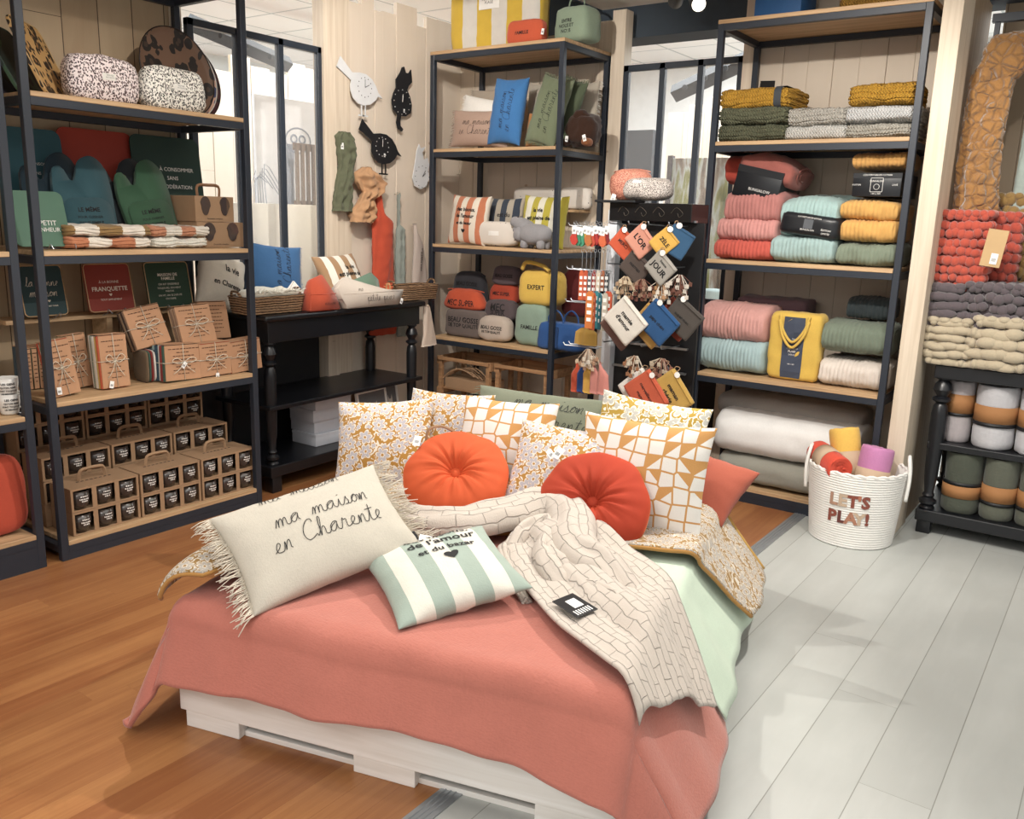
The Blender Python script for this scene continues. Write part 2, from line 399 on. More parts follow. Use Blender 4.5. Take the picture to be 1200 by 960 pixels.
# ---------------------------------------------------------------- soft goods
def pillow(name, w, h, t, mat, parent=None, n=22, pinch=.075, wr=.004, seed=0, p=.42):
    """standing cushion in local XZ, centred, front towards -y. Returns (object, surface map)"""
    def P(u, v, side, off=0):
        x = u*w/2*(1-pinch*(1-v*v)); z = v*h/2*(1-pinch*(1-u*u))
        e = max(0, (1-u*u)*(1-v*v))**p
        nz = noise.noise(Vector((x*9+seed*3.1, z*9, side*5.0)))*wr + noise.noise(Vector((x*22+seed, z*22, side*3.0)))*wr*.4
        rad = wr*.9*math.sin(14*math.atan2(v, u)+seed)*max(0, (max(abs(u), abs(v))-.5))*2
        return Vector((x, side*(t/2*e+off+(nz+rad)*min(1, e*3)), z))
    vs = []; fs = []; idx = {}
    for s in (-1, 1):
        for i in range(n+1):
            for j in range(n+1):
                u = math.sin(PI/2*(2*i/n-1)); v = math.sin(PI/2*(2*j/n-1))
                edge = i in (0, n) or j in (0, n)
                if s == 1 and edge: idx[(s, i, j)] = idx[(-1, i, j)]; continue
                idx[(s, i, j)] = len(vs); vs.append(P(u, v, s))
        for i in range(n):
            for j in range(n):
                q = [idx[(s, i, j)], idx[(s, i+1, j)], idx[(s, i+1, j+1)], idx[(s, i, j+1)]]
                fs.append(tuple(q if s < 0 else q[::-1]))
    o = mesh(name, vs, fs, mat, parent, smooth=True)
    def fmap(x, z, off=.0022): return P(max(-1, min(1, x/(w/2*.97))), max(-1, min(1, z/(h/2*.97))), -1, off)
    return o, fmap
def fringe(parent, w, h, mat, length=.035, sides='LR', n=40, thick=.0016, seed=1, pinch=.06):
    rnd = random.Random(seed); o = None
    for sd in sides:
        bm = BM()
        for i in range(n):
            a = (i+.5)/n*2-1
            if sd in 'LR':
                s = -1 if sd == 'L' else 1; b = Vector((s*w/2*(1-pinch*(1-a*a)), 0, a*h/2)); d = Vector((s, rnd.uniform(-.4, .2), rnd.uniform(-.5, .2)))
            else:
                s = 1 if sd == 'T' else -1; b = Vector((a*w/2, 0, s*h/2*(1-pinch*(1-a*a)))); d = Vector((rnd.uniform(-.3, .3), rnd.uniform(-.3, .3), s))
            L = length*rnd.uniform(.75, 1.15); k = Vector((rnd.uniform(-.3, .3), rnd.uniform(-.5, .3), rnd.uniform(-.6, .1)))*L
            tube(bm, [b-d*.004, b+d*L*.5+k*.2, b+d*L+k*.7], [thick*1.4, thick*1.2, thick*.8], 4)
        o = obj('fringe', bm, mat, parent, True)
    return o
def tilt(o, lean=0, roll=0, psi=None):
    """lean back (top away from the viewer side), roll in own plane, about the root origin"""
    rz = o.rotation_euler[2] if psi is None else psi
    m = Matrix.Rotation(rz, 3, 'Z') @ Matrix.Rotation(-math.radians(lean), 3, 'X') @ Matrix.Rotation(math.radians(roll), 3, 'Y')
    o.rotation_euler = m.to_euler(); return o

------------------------

▶ [Problem statement]:
Among the lines of the data, identify those with the word "from". Copy each of them.

▶ [Written response]:
The Blender Python script for this scene continues. Write part 2, from line 399 on. More parts follow. Use Blender 4.5. Take the picture to be 1200 by 960 pixels.
    """lean back (top away from the viewer side), roll in own plane, about the root origin"""